Exercise brief.
In the entries that follow, find the word "picture" and report each line it is on.

Data section.
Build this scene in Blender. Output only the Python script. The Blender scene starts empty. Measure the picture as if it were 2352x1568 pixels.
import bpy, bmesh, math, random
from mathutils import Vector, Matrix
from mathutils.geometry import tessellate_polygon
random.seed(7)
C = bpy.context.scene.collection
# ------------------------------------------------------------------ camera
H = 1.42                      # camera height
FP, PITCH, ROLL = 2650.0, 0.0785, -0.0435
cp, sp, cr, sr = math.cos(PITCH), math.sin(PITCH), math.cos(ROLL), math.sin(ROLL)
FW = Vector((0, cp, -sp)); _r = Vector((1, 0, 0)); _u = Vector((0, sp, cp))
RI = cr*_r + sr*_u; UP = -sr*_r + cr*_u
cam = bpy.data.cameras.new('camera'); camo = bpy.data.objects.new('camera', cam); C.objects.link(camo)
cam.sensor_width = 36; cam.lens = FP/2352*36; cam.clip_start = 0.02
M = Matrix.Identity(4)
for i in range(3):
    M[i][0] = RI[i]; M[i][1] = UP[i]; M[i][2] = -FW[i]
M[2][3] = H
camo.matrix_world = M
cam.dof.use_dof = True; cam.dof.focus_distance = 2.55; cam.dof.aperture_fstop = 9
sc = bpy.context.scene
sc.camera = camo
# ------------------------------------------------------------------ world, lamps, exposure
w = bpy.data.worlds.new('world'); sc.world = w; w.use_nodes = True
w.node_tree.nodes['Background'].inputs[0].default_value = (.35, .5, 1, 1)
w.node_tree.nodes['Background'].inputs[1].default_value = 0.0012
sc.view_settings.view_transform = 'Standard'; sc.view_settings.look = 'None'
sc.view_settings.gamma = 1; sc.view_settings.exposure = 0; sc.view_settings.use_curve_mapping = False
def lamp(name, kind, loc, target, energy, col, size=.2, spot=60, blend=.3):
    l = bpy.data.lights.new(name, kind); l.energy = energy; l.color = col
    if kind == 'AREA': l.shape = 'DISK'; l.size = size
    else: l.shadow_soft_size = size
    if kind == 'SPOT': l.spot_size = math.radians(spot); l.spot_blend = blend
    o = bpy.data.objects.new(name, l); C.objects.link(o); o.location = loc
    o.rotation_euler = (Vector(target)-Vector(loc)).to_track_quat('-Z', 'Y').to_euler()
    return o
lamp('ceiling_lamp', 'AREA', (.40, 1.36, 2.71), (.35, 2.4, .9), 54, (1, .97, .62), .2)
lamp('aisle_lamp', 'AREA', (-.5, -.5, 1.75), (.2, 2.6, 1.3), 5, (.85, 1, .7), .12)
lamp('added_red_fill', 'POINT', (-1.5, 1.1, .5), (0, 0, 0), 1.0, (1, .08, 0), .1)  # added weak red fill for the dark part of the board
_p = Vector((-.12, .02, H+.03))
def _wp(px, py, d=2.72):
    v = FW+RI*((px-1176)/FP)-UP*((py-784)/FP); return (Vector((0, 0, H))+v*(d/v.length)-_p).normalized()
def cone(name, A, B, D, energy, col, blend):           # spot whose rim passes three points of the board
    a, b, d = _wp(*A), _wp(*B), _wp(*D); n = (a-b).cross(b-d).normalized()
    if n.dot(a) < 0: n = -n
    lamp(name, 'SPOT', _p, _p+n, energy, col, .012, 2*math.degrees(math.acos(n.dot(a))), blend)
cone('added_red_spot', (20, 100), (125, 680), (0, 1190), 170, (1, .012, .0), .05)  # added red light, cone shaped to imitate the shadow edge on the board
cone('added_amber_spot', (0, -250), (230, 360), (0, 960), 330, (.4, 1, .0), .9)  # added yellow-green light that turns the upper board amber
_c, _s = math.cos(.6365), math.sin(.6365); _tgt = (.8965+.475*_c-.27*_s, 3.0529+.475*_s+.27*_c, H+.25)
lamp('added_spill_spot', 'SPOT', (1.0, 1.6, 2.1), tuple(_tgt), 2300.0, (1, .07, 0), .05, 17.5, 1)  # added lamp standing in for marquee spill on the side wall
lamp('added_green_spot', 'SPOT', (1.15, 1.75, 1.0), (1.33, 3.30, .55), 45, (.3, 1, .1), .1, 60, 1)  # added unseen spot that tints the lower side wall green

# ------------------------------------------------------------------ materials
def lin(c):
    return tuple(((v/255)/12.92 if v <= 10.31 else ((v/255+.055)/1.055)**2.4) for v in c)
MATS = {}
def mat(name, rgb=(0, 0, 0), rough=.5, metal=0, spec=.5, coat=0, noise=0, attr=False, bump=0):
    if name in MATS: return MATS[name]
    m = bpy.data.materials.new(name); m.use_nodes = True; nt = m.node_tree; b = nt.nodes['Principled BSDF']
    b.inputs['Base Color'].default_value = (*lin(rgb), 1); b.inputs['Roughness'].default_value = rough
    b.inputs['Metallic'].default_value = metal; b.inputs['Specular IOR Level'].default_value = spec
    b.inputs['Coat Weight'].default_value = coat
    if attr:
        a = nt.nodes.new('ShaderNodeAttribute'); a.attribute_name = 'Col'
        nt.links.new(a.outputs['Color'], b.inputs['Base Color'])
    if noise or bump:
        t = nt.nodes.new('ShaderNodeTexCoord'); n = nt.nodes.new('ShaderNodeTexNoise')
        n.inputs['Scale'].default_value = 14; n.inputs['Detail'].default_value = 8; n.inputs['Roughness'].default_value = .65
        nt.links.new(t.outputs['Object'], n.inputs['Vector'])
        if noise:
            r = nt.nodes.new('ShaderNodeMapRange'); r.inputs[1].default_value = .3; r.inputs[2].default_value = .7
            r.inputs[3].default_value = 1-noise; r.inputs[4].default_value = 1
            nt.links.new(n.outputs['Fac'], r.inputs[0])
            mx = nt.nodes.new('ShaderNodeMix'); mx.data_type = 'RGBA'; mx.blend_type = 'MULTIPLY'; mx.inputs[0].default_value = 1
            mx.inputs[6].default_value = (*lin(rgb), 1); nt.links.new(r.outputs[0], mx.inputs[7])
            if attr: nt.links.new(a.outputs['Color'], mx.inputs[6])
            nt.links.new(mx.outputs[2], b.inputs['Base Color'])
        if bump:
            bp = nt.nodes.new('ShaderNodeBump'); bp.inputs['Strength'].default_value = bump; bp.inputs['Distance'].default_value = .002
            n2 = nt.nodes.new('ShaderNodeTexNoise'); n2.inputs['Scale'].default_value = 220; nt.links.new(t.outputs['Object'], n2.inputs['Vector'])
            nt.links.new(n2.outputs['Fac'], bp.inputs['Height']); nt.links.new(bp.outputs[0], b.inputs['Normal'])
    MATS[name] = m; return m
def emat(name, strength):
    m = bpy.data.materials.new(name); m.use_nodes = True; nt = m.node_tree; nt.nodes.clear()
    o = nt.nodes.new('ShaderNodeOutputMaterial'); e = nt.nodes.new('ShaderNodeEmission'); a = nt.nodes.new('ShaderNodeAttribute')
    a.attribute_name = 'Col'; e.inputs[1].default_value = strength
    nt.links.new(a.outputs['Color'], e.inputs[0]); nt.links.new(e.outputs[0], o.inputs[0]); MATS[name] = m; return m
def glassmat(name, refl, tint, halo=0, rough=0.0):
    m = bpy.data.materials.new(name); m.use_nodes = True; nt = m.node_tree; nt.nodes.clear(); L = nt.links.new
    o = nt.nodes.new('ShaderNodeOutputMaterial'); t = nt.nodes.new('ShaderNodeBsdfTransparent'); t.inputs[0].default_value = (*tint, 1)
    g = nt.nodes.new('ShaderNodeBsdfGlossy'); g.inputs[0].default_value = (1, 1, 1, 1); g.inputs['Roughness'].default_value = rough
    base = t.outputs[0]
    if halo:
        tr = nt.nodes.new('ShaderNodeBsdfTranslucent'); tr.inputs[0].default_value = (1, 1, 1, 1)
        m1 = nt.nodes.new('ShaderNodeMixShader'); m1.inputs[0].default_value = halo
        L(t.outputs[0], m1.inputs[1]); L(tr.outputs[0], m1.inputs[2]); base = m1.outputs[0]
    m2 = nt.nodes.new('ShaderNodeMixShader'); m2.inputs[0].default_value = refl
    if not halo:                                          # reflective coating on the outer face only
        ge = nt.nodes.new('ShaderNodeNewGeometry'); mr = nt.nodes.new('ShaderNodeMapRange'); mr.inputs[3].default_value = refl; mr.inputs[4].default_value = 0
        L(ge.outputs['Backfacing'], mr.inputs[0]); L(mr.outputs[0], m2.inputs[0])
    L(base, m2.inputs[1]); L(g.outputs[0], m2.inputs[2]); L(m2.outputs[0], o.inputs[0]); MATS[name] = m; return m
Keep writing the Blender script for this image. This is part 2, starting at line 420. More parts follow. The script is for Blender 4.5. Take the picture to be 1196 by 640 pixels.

Final result.
Build this scene in Blender. Output only the Python script. The Blender scene starts empty. Measure the picture as if it were 2352x1568 pixels.
Keep writing the Blender script for this image. This is part 2, starting at line 420. More parts follow. The script is for Blender 4.5. Take the picture to be 1196 by 640 pixels.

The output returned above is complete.